Chip And Joanna Gaines’ New Baby Name Is A Fixer Upper

June 24, 2018 / Posted by:

Yes, every baby is beautiful (that’s a lie) and it doesn’t matter what you name your child as long as they’re loved (yes it does). But “Crew? Crew Gaines?” It sounds like a spin-off of Rogaine for extra sweaty jock people to maintain their pubic bushes.

People reports that Joanna Gaines revealed in an Instagram post that she and her husband and fellow home decor czar, Chip, named their new son Crew Gaines. So when you think of this kid, you’re going to think of a bunch of muscular collegiate dudes in spandex compression shorts crammed together in a long kayak thing and practically humping each other from behind while flexing those biceps…er, maybe “Crew” isn’t that bad? They still should have stayed on brand and gone with “Shiplap.”

They also included some pics of the kid, and Joanna revealed that he was a bit premature.

“Our baby boy, Crew Gaines, is here and we couldn’t be more in love. He made an unexpected (and speedy) entrance into the world two and a half weeks early — which is fitting given he was a sweet surprise from day one. Thank you for your thoughts and prayers. We are so grateful.”

Whilst side-scrolling through the pics below, you’re probably going to pray for Jo Jo not to include the inevitable post-birth shot of the mom and her cleavage holding baby. That shot always makes everyone uncomfortable! You don’t want to see your friend practically tits-out and looking like she fell several stories. Well, there’s no cleavage but there is a shot like that. You know this was post makeup team, post-baby vaginal masseuse, and a Valium or two.
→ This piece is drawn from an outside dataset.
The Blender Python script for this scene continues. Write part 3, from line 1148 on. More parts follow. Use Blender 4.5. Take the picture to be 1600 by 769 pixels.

Also, the other kids were excited about their sibling. Or so this Instagram post claims. This is so staged. My middle brother and I had no wish to have another child in our home dividing our parents’ attention even more. We put him up for sale at our lemonade stand when he was two.

The only other revelation from this shoot is the last pic. It demonstrates that the oldest son Drake, 13, has some taste and a conscience, because he looks totally embarrassed to be involved in this photoshoot. It’s because he knows that his ‘rents are going to be posting all of these pics all over social media in order to sell more shit at Target. We feel you, Drake.